ネネトによって介護されるアグニに彼の名が与えられるのも相当に皮肉が効いており、ちょっと目眩がするくらいだ。とはいえ、ここでやっとアグニという炎が太陽としてのそれに一致するのだ。うまいなぁ。少なくともサンという名前には意味があったじゃないか。意図はあったんだ。

ネネト

割と重要キャラというか、居ないと話が進まないんだよなぁ。トガタによりカメラマンに任命された彼女は、名実ともに本作をギリギリ最後の方まで見送ることとなった仕事人である。ずっとサンを想いつづけている純情のようななにかも、それがステキなものなのかは判別しづらいが、まぁいいか。

とはいえ、結末で描かれる彼女の様子から察するに、彼女こそが太陽のように多くの人らを導いたであろうことは想像に難くない。焦点にするとすれば、彼女には作中で特定の祝福は明かされなかったことだが-普通の人間としていたが、何かしらあったのではないか? 天寿を全うする祝福とか。

ユダあるいはルナ

言うまでもなくネーミングによる印象は裏切り者だが、実際にそのような立ち位置である。幾重にも人びとを裏切っていく彼女の生き様を君は見届けたか? ストーリーの展開上、本来は望んでもいなかったルナになるという役割を時間の経過に従って受け入れてしまう狂気もよい。もう本作、頭は大丈夫ですか? となる。

スーリャ、ユダ、ルナが似たような容姿をしていることには設定上の意味付けがありそうだが、どうなのだろうか。

トガタにせよユダにせよ、再生の祝福持ちは人間的な感情が希薄になりがちだが、同じく再生持ちのアグニの激情に感化されるというのは、なんだろうか。そのアグニの激情そのものも端緒は呪いのような炎なのであるからして、業というものをよくよく考えさせられる。

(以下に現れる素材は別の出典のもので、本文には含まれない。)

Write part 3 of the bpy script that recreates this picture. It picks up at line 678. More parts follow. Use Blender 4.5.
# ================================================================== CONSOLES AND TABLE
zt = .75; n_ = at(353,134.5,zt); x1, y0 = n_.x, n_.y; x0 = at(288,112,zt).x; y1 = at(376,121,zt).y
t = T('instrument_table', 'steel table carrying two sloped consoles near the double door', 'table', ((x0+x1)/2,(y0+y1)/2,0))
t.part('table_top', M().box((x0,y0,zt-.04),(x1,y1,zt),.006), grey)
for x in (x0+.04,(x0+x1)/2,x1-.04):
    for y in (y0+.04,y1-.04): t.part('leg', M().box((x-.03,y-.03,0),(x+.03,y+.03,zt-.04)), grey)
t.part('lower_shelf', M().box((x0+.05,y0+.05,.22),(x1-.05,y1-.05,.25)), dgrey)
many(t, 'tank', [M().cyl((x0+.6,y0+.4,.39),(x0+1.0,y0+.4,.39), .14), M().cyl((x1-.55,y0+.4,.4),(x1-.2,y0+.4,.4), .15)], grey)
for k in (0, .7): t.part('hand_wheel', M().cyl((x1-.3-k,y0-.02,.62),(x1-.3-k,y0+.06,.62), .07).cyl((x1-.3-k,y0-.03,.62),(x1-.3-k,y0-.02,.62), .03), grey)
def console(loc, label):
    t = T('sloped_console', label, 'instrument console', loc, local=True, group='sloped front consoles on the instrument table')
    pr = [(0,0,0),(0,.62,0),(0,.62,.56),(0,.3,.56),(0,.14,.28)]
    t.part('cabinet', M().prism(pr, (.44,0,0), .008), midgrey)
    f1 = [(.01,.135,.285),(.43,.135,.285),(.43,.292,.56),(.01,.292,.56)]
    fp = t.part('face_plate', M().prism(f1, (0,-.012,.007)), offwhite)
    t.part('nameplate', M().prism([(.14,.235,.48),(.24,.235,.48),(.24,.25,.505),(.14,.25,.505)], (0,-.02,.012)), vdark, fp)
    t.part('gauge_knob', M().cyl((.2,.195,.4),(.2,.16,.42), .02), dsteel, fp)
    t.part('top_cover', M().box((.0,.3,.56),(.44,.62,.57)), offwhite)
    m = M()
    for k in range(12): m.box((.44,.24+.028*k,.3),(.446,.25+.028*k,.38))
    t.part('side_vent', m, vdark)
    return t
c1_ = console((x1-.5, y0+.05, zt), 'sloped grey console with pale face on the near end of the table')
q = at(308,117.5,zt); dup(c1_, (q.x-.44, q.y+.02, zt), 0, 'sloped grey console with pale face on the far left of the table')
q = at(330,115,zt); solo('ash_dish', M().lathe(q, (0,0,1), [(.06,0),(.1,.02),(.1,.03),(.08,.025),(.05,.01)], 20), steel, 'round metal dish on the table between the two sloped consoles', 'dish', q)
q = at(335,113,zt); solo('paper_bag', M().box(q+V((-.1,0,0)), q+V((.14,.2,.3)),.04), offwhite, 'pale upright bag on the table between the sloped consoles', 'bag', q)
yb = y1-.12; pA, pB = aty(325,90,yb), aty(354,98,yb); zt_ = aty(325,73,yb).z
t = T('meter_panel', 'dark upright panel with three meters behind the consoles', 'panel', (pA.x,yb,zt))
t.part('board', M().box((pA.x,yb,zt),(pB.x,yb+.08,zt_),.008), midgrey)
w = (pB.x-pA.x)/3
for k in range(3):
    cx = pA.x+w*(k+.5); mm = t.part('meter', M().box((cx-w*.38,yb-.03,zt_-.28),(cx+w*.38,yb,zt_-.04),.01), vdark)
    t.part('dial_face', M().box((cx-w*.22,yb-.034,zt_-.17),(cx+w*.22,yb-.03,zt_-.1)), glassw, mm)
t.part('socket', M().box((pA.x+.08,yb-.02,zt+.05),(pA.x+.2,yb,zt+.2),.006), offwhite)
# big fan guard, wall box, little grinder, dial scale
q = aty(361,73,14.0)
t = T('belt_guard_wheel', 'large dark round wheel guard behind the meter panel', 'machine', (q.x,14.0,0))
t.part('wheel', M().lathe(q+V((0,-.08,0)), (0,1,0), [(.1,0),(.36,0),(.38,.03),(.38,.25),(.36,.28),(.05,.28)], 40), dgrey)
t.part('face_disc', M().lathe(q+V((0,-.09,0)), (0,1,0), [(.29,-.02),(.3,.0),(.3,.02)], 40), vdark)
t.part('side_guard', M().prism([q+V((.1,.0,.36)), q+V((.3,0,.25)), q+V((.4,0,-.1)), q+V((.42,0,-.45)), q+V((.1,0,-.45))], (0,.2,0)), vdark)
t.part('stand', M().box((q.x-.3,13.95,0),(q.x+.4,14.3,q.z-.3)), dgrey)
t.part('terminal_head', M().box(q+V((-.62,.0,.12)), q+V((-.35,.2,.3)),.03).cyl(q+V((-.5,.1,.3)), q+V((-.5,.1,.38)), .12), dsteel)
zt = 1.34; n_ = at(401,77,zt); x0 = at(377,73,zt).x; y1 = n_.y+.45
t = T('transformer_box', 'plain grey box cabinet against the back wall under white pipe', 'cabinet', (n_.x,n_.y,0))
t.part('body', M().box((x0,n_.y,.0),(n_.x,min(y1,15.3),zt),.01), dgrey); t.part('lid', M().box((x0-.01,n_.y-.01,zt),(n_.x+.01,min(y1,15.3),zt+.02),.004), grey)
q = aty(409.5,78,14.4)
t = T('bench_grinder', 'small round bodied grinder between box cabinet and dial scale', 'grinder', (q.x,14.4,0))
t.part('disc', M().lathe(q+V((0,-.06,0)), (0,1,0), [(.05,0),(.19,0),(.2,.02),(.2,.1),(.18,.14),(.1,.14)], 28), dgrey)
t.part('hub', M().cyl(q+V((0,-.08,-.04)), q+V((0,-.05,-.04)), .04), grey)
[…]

一見して無垢なハッピーエンドのように描かれた太陽と月の邂逅だが、これは果たして幸福なのか。2 人は永遠にいちゃついているのかね。本作、もし仮に続編的な次回作を作るとしたら、どこに誰をどのように設定していくかを考えたら案外とおもしろそうだなとふと思った。

そこではもしかしたらスーリャの野望がそのまま実現しているかもしれない。まる。